Just some things I've been thinking about, but I want to be sure I can pay off the note within 2 years max.

Hi James,

I like the topic.  Agree with @Jay Hinrichs , that yes, if you are in highly speculative markets, in properties that you didn't use solid conservative underwriting to get into, over leveraged, under capitalized that you are probably asking for trouble.  However, you and others may be surprised to note that it also might be the type of property.  New construction projects at the top of the cycle probably are more vulnerable versus value add properties like apartments where even after renovations you may have plenty of buffer between the rents charged on your property and newer ones.  

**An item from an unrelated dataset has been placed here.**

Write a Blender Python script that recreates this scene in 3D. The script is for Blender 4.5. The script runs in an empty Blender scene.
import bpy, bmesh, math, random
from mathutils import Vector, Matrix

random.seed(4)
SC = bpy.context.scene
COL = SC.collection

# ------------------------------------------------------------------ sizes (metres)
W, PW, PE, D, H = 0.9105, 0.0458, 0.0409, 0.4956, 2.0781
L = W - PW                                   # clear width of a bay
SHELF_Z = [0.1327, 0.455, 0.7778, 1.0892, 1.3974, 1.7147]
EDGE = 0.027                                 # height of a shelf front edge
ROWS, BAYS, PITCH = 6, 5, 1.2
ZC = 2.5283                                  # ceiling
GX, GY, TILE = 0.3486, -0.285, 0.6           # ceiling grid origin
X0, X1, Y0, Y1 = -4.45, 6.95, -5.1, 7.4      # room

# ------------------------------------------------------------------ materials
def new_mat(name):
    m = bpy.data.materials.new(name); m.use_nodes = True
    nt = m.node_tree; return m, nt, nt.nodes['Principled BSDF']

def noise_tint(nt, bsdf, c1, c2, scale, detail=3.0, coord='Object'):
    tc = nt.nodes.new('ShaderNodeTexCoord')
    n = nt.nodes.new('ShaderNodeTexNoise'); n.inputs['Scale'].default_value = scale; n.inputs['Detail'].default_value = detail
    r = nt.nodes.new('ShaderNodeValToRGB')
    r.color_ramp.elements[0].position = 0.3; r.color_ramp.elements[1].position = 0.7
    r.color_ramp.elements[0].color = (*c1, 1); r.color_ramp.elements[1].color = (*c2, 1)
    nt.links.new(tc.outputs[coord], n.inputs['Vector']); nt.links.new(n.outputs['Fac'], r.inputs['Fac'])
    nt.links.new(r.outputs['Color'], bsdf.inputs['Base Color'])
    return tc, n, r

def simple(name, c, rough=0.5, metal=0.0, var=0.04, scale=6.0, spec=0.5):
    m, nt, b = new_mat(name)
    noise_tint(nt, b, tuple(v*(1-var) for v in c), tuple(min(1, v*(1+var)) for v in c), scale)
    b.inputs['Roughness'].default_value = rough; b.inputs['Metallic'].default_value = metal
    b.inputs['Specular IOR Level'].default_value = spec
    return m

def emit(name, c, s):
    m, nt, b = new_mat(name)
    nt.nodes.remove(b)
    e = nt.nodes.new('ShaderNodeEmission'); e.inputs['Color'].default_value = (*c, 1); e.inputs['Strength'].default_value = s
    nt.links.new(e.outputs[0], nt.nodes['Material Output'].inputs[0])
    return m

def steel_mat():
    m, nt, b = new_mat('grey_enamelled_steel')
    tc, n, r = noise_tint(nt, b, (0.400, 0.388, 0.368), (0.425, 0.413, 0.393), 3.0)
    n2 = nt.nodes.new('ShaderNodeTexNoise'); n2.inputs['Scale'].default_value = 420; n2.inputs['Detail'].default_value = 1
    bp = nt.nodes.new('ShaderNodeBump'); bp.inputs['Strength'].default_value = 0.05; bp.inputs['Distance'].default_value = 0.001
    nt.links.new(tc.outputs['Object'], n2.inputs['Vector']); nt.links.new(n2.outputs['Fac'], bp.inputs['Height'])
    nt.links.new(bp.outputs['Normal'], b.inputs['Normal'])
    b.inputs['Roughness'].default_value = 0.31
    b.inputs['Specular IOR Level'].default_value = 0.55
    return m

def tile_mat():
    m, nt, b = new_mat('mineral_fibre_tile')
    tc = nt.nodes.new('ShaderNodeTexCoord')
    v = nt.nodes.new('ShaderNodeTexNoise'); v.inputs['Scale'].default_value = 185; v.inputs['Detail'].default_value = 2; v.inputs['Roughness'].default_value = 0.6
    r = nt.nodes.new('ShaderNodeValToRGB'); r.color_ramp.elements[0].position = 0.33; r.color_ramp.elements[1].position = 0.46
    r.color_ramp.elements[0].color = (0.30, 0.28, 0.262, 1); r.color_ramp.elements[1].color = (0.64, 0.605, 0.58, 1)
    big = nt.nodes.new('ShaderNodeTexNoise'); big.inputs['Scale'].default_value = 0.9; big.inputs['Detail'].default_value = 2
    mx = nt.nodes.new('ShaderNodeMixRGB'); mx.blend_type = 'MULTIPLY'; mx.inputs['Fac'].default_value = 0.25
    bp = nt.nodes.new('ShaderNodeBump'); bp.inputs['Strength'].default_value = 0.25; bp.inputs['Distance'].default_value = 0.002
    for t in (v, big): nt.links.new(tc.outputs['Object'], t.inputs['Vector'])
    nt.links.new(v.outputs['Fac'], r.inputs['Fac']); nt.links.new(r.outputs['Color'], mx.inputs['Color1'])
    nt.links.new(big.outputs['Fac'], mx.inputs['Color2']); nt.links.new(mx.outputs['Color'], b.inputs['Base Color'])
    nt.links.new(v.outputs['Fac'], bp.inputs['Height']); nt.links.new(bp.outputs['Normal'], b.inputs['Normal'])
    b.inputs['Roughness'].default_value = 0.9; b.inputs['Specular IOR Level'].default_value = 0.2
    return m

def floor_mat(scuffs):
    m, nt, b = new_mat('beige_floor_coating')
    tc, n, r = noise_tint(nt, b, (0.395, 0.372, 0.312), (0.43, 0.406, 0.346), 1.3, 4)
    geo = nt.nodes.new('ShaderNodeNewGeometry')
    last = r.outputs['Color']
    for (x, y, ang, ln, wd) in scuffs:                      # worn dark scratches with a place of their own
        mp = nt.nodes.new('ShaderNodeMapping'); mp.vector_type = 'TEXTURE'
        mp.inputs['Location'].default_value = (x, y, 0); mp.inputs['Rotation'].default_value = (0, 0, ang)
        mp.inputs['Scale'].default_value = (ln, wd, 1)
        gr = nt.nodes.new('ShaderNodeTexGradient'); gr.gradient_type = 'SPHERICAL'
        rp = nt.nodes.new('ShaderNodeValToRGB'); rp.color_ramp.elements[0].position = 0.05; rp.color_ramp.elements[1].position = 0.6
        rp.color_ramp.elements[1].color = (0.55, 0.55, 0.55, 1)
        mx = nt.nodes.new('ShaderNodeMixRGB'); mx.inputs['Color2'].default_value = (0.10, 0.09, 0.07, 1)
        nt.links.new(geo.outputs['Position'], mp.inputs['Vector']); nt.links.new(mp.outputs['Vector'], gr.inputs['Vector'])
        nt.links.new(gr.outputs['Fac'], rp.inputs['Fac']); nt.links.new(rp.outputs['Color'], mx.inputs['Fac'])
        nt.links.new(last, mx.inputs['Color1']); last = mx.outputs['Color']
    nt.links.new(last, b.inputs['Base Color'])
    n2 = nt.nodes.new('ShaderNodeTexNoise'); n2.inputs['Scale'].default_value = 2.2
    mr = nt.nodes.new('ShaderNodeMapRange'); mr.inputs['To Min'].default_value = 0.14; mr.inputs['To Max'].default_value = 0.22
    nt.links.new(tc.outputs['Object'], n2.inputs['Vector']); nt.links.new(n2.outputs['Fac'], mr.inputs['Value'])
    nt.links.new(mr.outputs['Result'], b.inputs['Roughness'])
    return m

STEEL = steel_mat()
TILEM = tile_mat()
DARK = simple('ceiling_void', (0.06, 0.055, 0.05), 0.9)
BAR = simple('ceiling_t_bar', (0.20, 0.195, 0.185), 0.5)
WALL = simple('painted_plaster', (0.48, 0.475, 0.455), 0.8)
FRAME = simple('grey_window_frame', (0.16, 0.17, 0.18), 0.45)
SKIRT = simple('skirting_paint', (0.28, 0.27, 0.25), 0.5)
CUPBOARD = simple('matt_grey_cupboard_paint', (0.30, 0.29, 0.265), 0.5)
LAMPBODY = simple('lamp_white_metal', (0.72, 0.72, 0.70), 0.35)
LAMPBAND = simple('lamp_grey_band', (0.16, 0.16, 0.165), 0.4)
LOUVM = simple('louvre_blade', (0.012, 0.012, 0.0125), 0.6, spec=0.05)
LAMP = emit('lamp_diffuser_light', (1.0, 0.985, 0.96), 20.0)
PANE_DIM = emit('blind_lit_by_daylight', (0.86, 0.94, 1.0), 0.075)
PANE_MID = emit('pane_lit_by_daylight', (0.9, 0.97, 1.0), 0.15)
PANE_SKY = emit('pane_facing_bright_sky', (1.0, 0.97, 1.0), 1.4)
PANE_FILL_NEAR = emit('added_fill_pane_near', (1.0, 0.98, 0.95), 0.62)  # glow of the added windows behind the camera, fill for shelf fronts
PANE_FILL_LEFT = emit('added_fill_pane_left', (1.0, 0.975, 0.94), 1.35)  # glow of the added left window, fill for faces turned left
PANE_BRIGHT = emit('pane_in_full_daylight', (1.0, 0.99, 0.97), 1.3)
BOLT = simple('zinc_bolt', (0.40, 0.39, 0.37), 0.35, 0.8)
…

We saw in Houston four years ago that value add apartments our partner had fared very well, occupancy and rents stayed steady while oil plummeted and oil related jobs fled, while class A (new apts) occupancy fell a lot more and owners had to offer concessions.  My friend @Paul Moore @Paul Moore has a great book out called the Perfect Investment that also shares this fact.  During the 2008 downturn, MF delinquency rate on mortgages was 1% while SF homes was 4-5%...exclude Miami, Phoenix and Las Vegas, and MF delinquency was almost nil.  So, it just depends on several factors but I would summarize that if you are in the strongest markets that are not speculative, buying or in properties with conservative numbers, have adequate reserves, rents a bit under market you should be able to ride it out.  

@James Gleeson , I have seen 3 really bad market crashes and several little ones.  If I had been able to predict them I would be rich.  Even though I saw some patterns, I was too broke trying to survive to really take advantage of the crashes or recoveries.  A slow down is one thing, but a melt down is whole nother deal.  Everyone really believes the sky is falling.  Despite all the wishing from folks who wish they had bought after the 2008 meltdown, When 12 houses you own go from 1.2 million to $800K in value it is dam hard to get yourself to run out and but 12 more houses.  This especially true if you are upside down on any of these or start losing renters.  A lot of folks were abler to ride it our who had lots of equity or low payments.  In Las Vegas it was only 4 or 5 years before the market came back pretty strong, in Detroit it was 10 to 20 years and many parts are still struggling.  Not many survived Detroit in the bad hit areas.  Keep in mind some folks were buying with no or very little money down so they went upside down very bad.  Many were leveraging like mad and counting on appreciation to make their money, some just couldn't get enough rent to make the mortgage payment.  Investors were pretty badly panicked.  Many of the folks who bought a lot and did well were newcomers who did not have a dozen houses they were trying to save.  @Jay Hinrichs ended up foreclosing on hundreds of house and probably was wondering if he would survive this or not and he is as cagey as they come.  Having safe margins of leverage is pretty important, as well as good rent to mortgage payment ratios.  Even more scary is local crashes that are not nationwide.  The closing of a major local business, a sudden raise in prices of a commodity like gas, or a sudden drop in price, like gas can make or break many markets.  My market is in decline.  Nation wide things are booming, here it took me 2 months to rent the second nicest house in my portfolio.  It is rare to have that house open for 2 weeks.  I have even dropped the price on several houses this year to get a good tenant.  Folks who leverage hard can have 2 or 3 times as many houses when the economy is booming and can become rich much faster, but in a down market they are upside down on 30 houses instead of in the black on 12 houses.  The risk and rewards are greater with leverage. A lot of folks mistake being a genius in an up market for just dumb luck.  Sooner or later luck runs out.